A single zombie is dangerous, more likely to kill than create another zombie, but also much less likely to successfully attack someone as well… especially if it is known that zombies exist. Two zombies are a bit more likely to kill a person as one zombie, but the probably of creating another zombie is also increased, and the likelyhood of a successful attack on human is also increase.  I propose the follow:

Zombie(s) approaching to within a 5-yard radius.

Zombies/human ratio % change human Killed % change new zombie % Escape
1:1 25% 25% 50%
2:1 28% 27% 45%
4:1 31% 29%
8:1 57% 12% 31%
16:1 82% 4% 14%

As the group grows larger the likelihood of more zombies being created diminished greatly. We also have to assume that zombies will likely die from human violence visited upon them, as well as from natural, post-apocalyptic causes (fires, explosions, falling down manholes, wild dogs).

It seems clear that the average zombie “hoard” would number, on average, 21 zombies.

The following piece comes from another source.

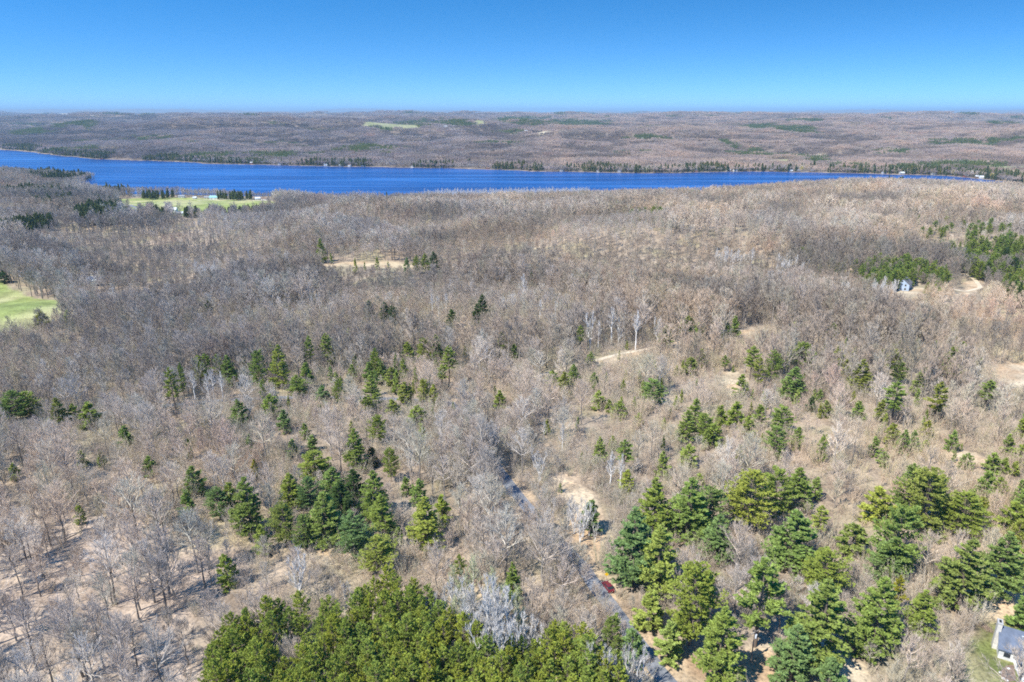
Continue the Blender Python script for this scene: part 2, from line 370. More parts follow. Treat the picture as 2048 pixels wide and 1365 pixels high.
# roads as sheets over the ground
def strip(name, line, width, m, lift=.06, kind='structure'):
    seg = np.hypot(*np.diff(line, axis=0).T); s = np.concatenate([[0], np.cumsum(seg)]); n = max(8, int(s[-1]/1.5))
    t = np.linspace(0, s[-1], n); cx = np.interp(t, s, line[:, 0]); cy = np.interp(t, s, line[:, 1])
    ker = np.ones(9)/9; pad = lambda a: np.convolve(np.pad(a, 4, mode='reflect', reflect_type='odd'), ker, 'valid')
    cx, cy = pad(cx), pad(cy)
    tx, ty = np.gradient(cx), np.gradient(cy); L = np.hypot(tx, ty); nxn, nyn = ty/L, -tx/L
    K = 7; off = np.linspace(-.5, .5, K)*width; 
    X = cx[:, None]+nxn[:, None]*off; Y = cy[:, None]+nyn[:, None]*off
    X[:, 0] += .25*fbm(t/3, t*0, 3, 2)*nxn; X[:, -1] += .25*fbm(t/3, t*0+9, 4, 2)*nxn
    Z = height(X.ravel(), Y.ravel())+lift + .04*np.tile(1-(off/width*2)**2, n)
    I = np.arange(n*K).reshape(n, K)
    f = np.stack([I[:-1, :-1], I[:-1, 1:], I[1:, 1:], I[1:, :-1]], -1).reshape(-1, 4)
    o = link(name, new_mesh(name, np.stack([X.ravel(), Y.ravel(), Z], -1), f, [m], smooth=True)); return tag(o, kind=kind)
def speckle(name, a, b, s1=2.5, s2=.15):
    m = mat(name, a, .9, .2); q = N(m)
    c = q.mix(q.noise(s1, 5, rough=.7), a, b); c = q.mix(1., c, q.ramp(q.noise(s2, 3), [(.3, (.8, .8, .8)), (.7, (1.15, 1.15, 1.15))]), 'MULTIPLY')
    q.l(c, q.b.inputs['Base Color']); return m
M_asph = speckle('worn_asphalt', (.13, .14, .16), (.30, .315, .34), 1.6, .25)
M_sand = speckle('pale_sand', (.58, .48, .34), (.72, .62, .46))
strip('road', ROAD, 4.3, M_asph); strip('side_road', SIDE, 3.4, M_asph, .05)
strip('sand_track', TRACK, 2.8, M_sand); strip('driveway', TRACK2, 3.6, M_sand)
strip('field_road', FIELDROAD, 6, M_sand, .12); strip('farm_road', FARMROAD, 8, M_asph, .12)
strip('garden_path', PATH, 1.7, mat('concrete', (.62, .60, .56)), .07)

# ------------------------------------------------------------------ tree shapes
def norm(v): return v/(np.linalg.norm(v, axis=-1, keepdims=True)+1e-9)
class MB:
    def __init__(s): s.V = []; s.F = []; s.n = 0
    def add(s, V, Fc):
        s.V.append(np.asarray(V, float).reshape(-1, 3)); s.F.append(np.asarray(Fc, int).reshape(-1, 3)+s.n); s.n += len(s.V[-1])
    def tubes(s, P0, P1, R0, R1, k=5):
        P0 = np.asarray(P0, float).reshape(-1, 3); P1 = np.asarray(P1, float).reshape(-1, 3); m = len(P0)
        R0 = np.broadcast_to(R0, (m,)); R1 = np.broadcast_to(R1, (m,))
        d = norm(P1-P0); ref = np.where(np.abs(d[:, 2:3]) < .9, [[0, 0, 1.]], [[1., 0, 0]])
        u = norm(np.cross(d, ref)); v = np.cross(d, u); a = np.arange(k)*2*np.pi/k
        ring = u[:, None]*np.cos(a)[None, :, None] + v[:, None]*np.sin(a)[None, :, None]
        V = np.concatenate([P0[:, None]+ring*R0[:, None, None], P1[:, None]+ring*R1[:, None, None]], 1)
        i = np.arange(k); j = (i+1) % k
        f = np.concatenate([np.stack([i, j, j+k], -1), np.stack([i, j+k, i+k], -1)])
        s.add(V, (f[None]+(np.arange(m)*2*k)[:, None, None]))
    def blades(s, P0, P1, W, rg):
        P0 = np.asarray(P0).reshape(-1, 3); P1 = np.asarray(P1).reshape(-1, 3); m = len(P0)
        d = norm(P1-P0); sd = norm(np.cross(d, rg.normal(size=(m, 3))))*np.broadcast_to(W, (m,))[:, None]/2
        s.add(np.stack([P0-sd, P0+sd, P1], 1), np.arange(3*m).reshape(-1, 3))
    def leaf(s, P0, P1, W, rg):
        """kite-shaped needle spray: two triangles"""
        m = len(P0); d = norm(P1-P0); sd = norm(np.cross(d, rg.normal(size=(m, 3))))*np.broadcast_to(W, (m,))[:, None]/2
        mid = P0+(P1-P0)*.45
        s.add(np.stack([P0, mid-sd, P1, mid+sd], 1), np.array([[0, 1, 2], [0, 2, 3]])[None]+(np.arange(m)*4)[:, None, None])
    def out(s): return np.concatenate(s.V), np.concatenate(s.F)
    def mesh(s, name, m): V, Fq = s.out(); return new_mesh(name, V, Fq, [m])
def perturb(d, ang, rg):
    """tilt each direction by about ang radians"""
    t = norm(np.cross(d, rg.normal(size=d.shape))); a = np.asarray(ang).reshape(-1, 1); return norm(d*np.cos(a)+t*np.sin(a))

def hardwood(seed, H=18., spread=4.6, base=.42, n1=15, n2=7, n3=5, n4=5, tw=.04, upr=.35, stems=1, lean=0, thick=1.):
    rg = np.random.default_rng(seed); T = MB(); C = MB()
    for st in range(stems):
        a0 = rg.uniform(0, 6.28); ln = (lean if stems == 1 else .22+lean)*H*rg.uniform(.5, 1)
        end = np.array([math.cos(a0)*ln*.9, math.sin(a0)*ln*.9, H*.86]); hb = H*base
        ts = np.linspace(0, 1, 8); pts = end[None]*ts[:, None]; pts[:, :2] = end[:2]*(ts[:, None]**1.3) + rg.normal(size=(8, 2))*.14*(ts[:, None] > 0)
        pts[0] *= 0; pts[0, 2] = -.6
        rad = .0125*H*thick*(1-ts)**.8/(stems**.4) + .035
        T.tubes(pts[:-1], pts[1:], rad[:-1], rad[1:], 7)
        nn = max(5, n1//stems)
        t = base + (1-base)*(np.arange(nn)+rg.uniform(0, .8, nn))/nn*.96
        S = np.stack([np.interp(t, ts, pts[:, k]) for k in range(3)], -1)
        az_ = np.arange(nn)*2.399+rg.uniform(0, 6.28); q = (t-base)/(1-base)
        el = np.radians(28+48*q+rg.normal(size=nn)*7)
        L = (spread*(1.15-.62*q)*rg.uniform(.75, 1.2, nn)/np.cos(el*.62))
        L = np.minimum(L, (H*1.02-S[:, 2])/np.sin(np.clip(el+upr*.7, .2, 1.5)))
        L = np.maximum(L, 1.2)
        D = np.stack([np.cos(az_)*np.cos(el), np.sin(az_)*np.cos(el), np.sin(el)], -1)
        pl = [S]; cur = D
        for k in range(3):
            cur = norm(perturb(cur, rg.normal(size=nn)*.12, rg)+[0, 0, upr*.45]); pl.append(pl[-1]+cur*(L/3)[:, None])
        r = (.0045*H+.02)*thick*L/spread*np.ones(nn)
        for k in range(3): C.tubes(pl[k], pl[k+1], r*(1-k*.28), r*(1-(k+1)*.28), 4)
        PL = np.stack(pl, 1)
        def along(PLn, s_):
            K = PLn.shape[1]-1; u = s_*K; i = np.minimum(u.astype(int), K-1); f = (u-i)[:, None]; ar = np.arange(len(PLn))
            return PLn[ar, i]*(1-f)+PLn[ar, i+1]*f, norm(PLn[ar, i+1]-PLn[ar, i])
        rep = np.repeat(np.arange(nn), n2); s_ = rg.uniform(.22, 1, len(rep)); p2, d2 = along(PL[rep], s_)
        dd = norm(perturb(d2, rg.uniform(.35, .85, len(rep)), rg)+[0, 0, upr]); L2 = L[rep]*rg.uniform(.3, .55, len(rep))*(1.15-.55*s_)
        e2 = p2+dd*L2[:, None]; C.tubes(p2, e2, .4*r[rep]*(1.2-s_*.6), .012*thick, 3)
        rep3 = np.repeat(np.arange(len(rep)), n3); s3 = rg.uniform(.2, 1, len(rep3)); p3 = p2[rep3]+(e2-p2)[rep3]*s3[:, None]
        d3 = norm(perturb(dd[rep3], rg.uniform(.25, .7, len(rep3)), rg)+[0, 0, upr*1.3]); L3 = np.clip(L2[rep3]*rg.uniform(.45, .8, len(rep3)), .6, 1.9)
        e3 = p3+d3*L3[:, None]; C.blades(p3, e3, tw*1.5, rg)
        if n4:
            rep4 = np.repeat(np.arange(len(rep3)), n4); s4 = rg.uniform(.15, 1, len(rep4)); p4 = p3[rep4]+(e3-p3)[rep4]*s4[:, None]
            d4 = norm(perturb(d3[rep4], rg.uniform(.25, .6, len(rep4)), rg)+[0, 0, upr*1.5]); C.blades(p4, p4+d4*rg.uniform(.45, 1.0, len(rep4))[:, None], tw, rg)
    return T, C

def pine(seed, H=22., W=8., base=.12, whorl=.75, nb=6, shape='cone', tuft=.48, dens=1.9, up=.3, bw=.2, trim=1.0):
    rg = np.random.default_rng(seed); T = MB(); C = MB()
    ts = np.linspace(0, 1, 7); pts = np.stack([rg.normal(size=7)*.09*(ts > 0)*H/20, rg.normal(size=7)*.09*(ts > 0)*H/20, ts*H*.98], -1); pts[0, 2] = -.6
    rad = .0125*H*(1-ts)**.9+.02; T.tubes(pts[:-1], pts[1:], rad[:-1], rad[1:], 7)
    nz = max(6, int(H*(1-base)/whorl)); q = (np.arange(nz)+.5)/nz
    sector = rg.uniform(.78, 1.18, 8)
    B = []; 
    for k in range(nz):
        t = q[k]; n = nb+rg.integers(-1, 2)
        if t > .88: n = max(4, n-1)
        if shape == 'cone': prof = (1-t)**.72*(1-.30*(1-t)**3)
        elif shape == 'oval': prof = (max(0, math.sin(math.pi*min(1, (t*.86+.18))))**.7)
        elif shape == 'round': prof = math.sqrt(max(0.02, 1-(2*t*.92-.72)**2*.9)) if t > .0 else 1
        else: prof = (1-t)**.6
        for j in range(n):
            a = rg.uniform(0, 6.28); L = max(.35, W/2*prof*rg.uniform(.66, 1.12)*sector[int(a/6.2832*8) % 8])
            if rg.random() < .05 and t < .5: continue
            B.append((H*(base+(1-base)*t)+rg.normal()*.12, a, L, t))
    B = np.array(B); z, a, L, t = B.T; m = len(B)
    el = np.radians(-8+52*t**1.3)+rg.normal(size=m)*.1
    O = np.stack([np.interp(z/H, ts, pts[:, 0]), np.interp(z/H, ts, pts[:, 1]), z], -1)
    out = np.stack([np.cos(a)*np.cos(el), np.sin(a)*np.cos(el), np.sin(el)], -1)
    def P_(i, s_):  # curved branch: tip turns up
        p = O[i]+out[i]*(L[i]*s_)[:, None]; p[:, 2] += up*L[i]*s_**2*.6; return p
    ar = np.arange(m); a0 = P_(ar, np.zeros(m)); a1 = P_(ar, np.full(m, .55)); a2 = P_(ar, np.full(m, .95))
    rb = .012*L+.012; T.tubes(a0, a1, rb, rb*.6, 3); T.tubes(a1, a2, rb*.6, rb*.2, 3)
    nt_ = np.maximum(4, (L*4.2*dens+2.5)).astype(int); i = np.repeat(ar, nt_); k_ = len(i)
    s_ = rg.uniform(.22, 1.03, k_)**.75; lat = norm(np.cross(out, [0, 0, 1.]))
    c = P_(i, s_) + lat[i]*(rg.uniform(-1, 1, k_)*.30*L[i]*np.clip(s_*1.1, 0, 1)*(1.25-s_*.7))[:, None]
    c[:, 2] += rg.uniform(-.08, .16, k_)*tuft*2
    dirc = norm(out[i]*.9+lat[i]*rg.normal(size=(k_, 1))*.45+np.array([0, 0, .65]))
    nb_ = 9; r2 = np.repeat(np.arange(k_), nb_); dd = norm(dirc[r2]+rg.normal(size=(len(r2), 3))*.62)
    p0 = c[r2]+rg.normal(size=(len(r2), 3))*.10*tuft; ln = tuft*rg.uniform(.6, 1.15, len(r2))
    C.leaf(p0-dd*(ln*.25)[:, None], p0+dd*(ln*.75)[:, None], bw*rg.uniform(.7, 1.3, len(r2))*tuft/.62, rg)
    return T, C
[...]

Now, of course you are asking, “what happens when two or more hoards meet up and create real hoards?” This would occur, but the main point is that, out of a 1,000 possible victims, you would only get about 21 or so zombies. The vast majority of people would be eaten, while many would escape.

So, maybe we’d see 30 or 40 zombies in my home town. That is a slow night for anyone with a half decent shot.